Le père Sakat est rentré en Irak et c’est Alvera Tohi, 24 ans, de rite chaldéen, qui aide désormais à la gestion de l’ONG. « Je suis originaire de Tell Iskef dans la plaine de Ninive. Tous les habitants de la plaine qui sont rentrés se trouvent dans mon village. Avant l’invasion de Daech, Tell Iskef comptait 3 000 familles contre 1 000 aujourd’hui », raconte-t-elle. Alvera attend avec sa famille son départ pour les États-Unis. Elle y retrouvera des tantes et des cousins. Les autres, à l’instar de toutes les familles chrétiennes d’Irak, sont maintenant dans divers pays d’Europe, au Canada et en Australie.

« J’aurais aimé être en Irak pour voir le pape. Cette visite donne de l’importance à nos monastères et nos églises qui auraient dû être des lieux de pèlerinage comme ceux de Jérusalem et de Bethléem. Malheureusement, il ne nous reste plus que l’histoire. Nous appartenons aux plus vieilles civilisations et aux plus anciennes communautés chrétiennes du monde, regardez où nous en sommes, des réfugiés qui attendent de partir. »

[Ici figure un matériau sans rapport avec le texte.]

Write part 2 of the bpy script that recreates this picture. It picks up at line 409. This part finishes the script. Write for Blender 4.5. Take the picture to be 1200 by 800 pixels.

Pour Alvera, il y a pire que le dénuement : « Le froid, on peut y parer en recevant des couvertures, pour la faim il y a les caisses alimentaires. Le plus dur est le déracinement, le fait de savoir que nous ne retournerons plus jamais chez nous. » Mais Alvera veut bien croire que les pays d’accueil leur offriront ce que l’Irak ne leur a pas donné, à savoir « la sécurité et le fait de se sentir des citoyens à part entière ».

Aoun et Hariri commentent la visite « historique » du pape
Quelques minutes après l’arrivée du pape François hier en Irak pour une visite « historique », le président de la République Michel Aoun lui a souhaité la bienvenue, disant espérer que cette visite « apportera l’élan nécessaire pour établir une paix réelle (...) entre les peuples de la région ». « Bienvenue à Sa Sainteté le pape François en Orient, terre de rencontre des civilisations, des religions et des cultures. Nous espérons que cette visite apportera l’élan nécessaire pour établir une paix réelle tant attendue par les Irakiens et les peuples de la région », a écrit le chef de l’État sur son compte Twitter personnel. À son tour, le Premier ministre désigné, Saad Hariri, a qualifié d’« historique » le déplacement du pape en Irak. Sur Twitter, M. Hariri a estimé qu’il s’agit d’une « visite historique sur le triple plan spirituel, culturel et humain ». « C’est un message à la région (du Moyen-Orient) dans son ensemble, articulé autour de l’importance du dialogue interreligieux et de la préservation du vivre-ensemble islamo-chrétien », a-t-il ajouté. « Nous aspirons à rencontrer le pape au Liban », a-t-il conclu.